The truth of the matter is that the word "truth" did not appear on my original list of Goddess words. But this week, despite complete shuffling of the deck of oracle cards I am currently using, the "Crow" card keeps coming up, and with it, messages about truth and the importance of being true to yourself. Not only that, but actual crows seem to be everywhere in this equinox/season-shifting moment, cawing and chattering their own truths.
Is there only one universal truth? I suspect so, and that it is that "Love is all there is". The Goddess connection is clear. If I slipped right by the word when I originally penned the list, it may be because of how rigidly it can be defined, and how it can slip into left-brain legalistic usages. It also may be because, around the time I wrote the list, I was teaching a course at a community college that used dystopian novels to explore how things can go wrong in society. For years, I led students through an exploration of George Orwell's 1984. Undoubtedly I chose this particular book because it was set in England, but I also saw it as the granddaddy of all dystopian novels. To this day, Orwell's take on the malleability of "truth" is groundbreaking and scarily accurate...we seem to be seeing it everywhere right now.
So I suspect that the word seemed too "loaded" for my original Goddess list -- and it may still be, particularly when referencing "truths" forced on people from above. I'm going to focus, then, on personal truths and inner truths. Because if there is a Goddess being, or energy coming alive in the world, I believe without a shadow of a doubt that She wants humans to be completely true to themselves, to find their personal inner truths and live in alignment with those truths, whatever they may be.
The last year has been a truth serum time for me, as I guess my readers can tell. Earlier in my life, in an effort to protect my fragile inner truths, and to, let's face it, be loved or appreciated or hired, I frequently tried to love things that others loved, or to be someone that others might love or approve of. Over the last few years, and intensively in 2022, the myriad ways I was not true to myself have surfaced.
I'll just give one example that I don't think I have talked about before. As an American born in the 1950's, I was steeped in an appreciation of our country's beauty "from sea to shining sea". I was fortunate enough even when I was young to see the paintings of the Hudson River School, and of western artists such as Russell, Remington and Bierstadt, which presented an almost breathtakingly heavenly image of the landscape. Friends and family members moved out West, and I have appreciatively driven around those states and even lived in Montana myself. Lake Superior's beauty drew me to Duluth in 1990, and may be the one major factor keeping me here right now.
But here's the truth. If, tomorrow, someone handed me a car and the money to do a few months of traveling around the U.S., would I take it? No. In the end, I don't find the American landscape (even the most pristine places) particularly beautiful or approachable. I have no curiosity about seeing more of the Boundary Waters, or the Upper Peninsula, or the rolling fields of Kansas, or the towering Rockies, or even the leafy back roads back east. With the possible exception of Lakes Superior and Champlain, I don't have that "hand to my heart" passionate attraction to most of my country that I do feel for almost everywhere I go in the U.K. That doesn't mean that America isn't beautiful, just that it doesn't resonate with my personal heart all that well. And this is not a huge truth-telling, on the scale of someone acknowledging their sexuality or the nature of an addiction. In the larger scheme of things, it may seem almost ridiculously small.

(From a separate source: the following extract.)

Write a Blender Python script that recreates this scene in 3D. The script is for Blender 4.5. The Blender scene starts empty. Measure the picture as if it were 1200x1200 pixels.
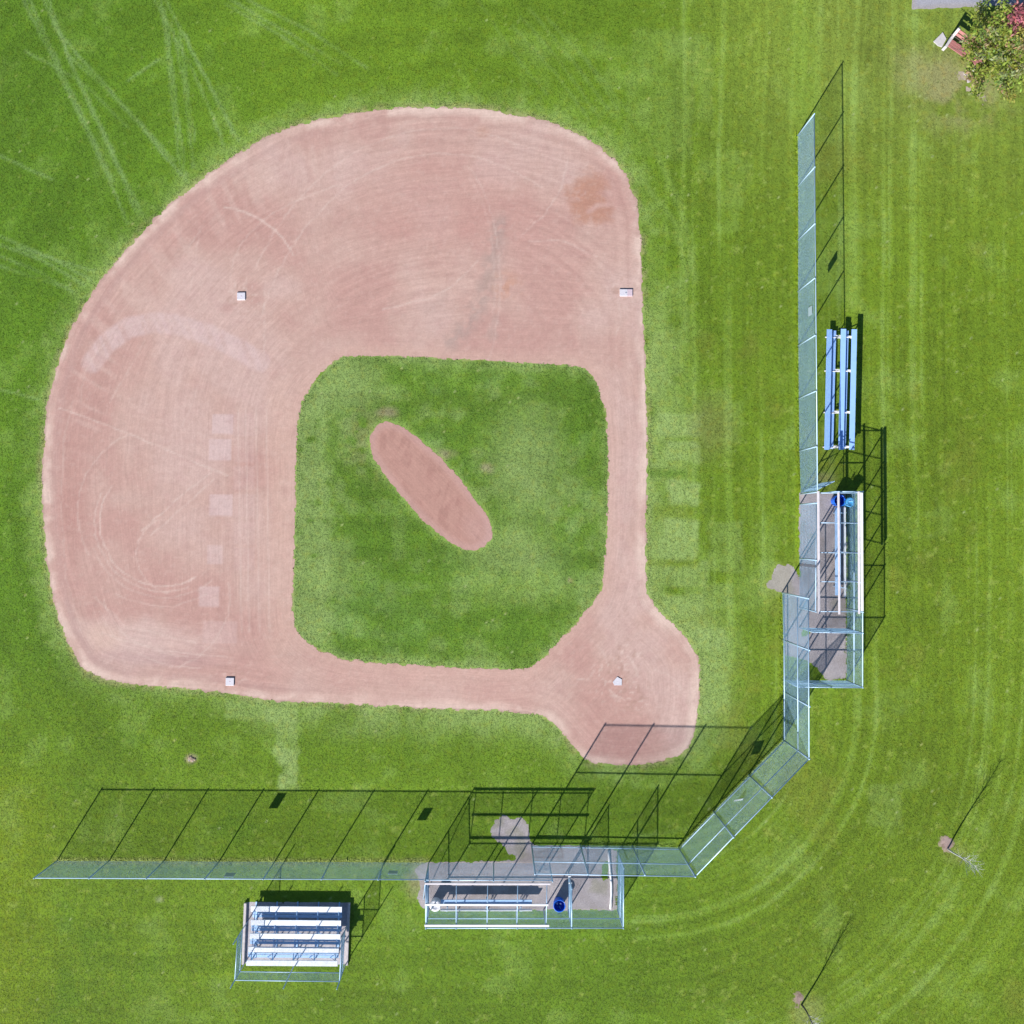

Yet it is such a relief to tell the truth, to stop trying to be enthusiastic about something I am not enthusiastic about. I don't know what it means for my future, except that aligning with truth in one area may help me align with truth in other areas. And to the extent to which I'm doing my best to represent the values of the divine feminine, it is crucial that all my layers of untruth (no matter how well-meaning these "lies" were) are peeled away, leaving only truth.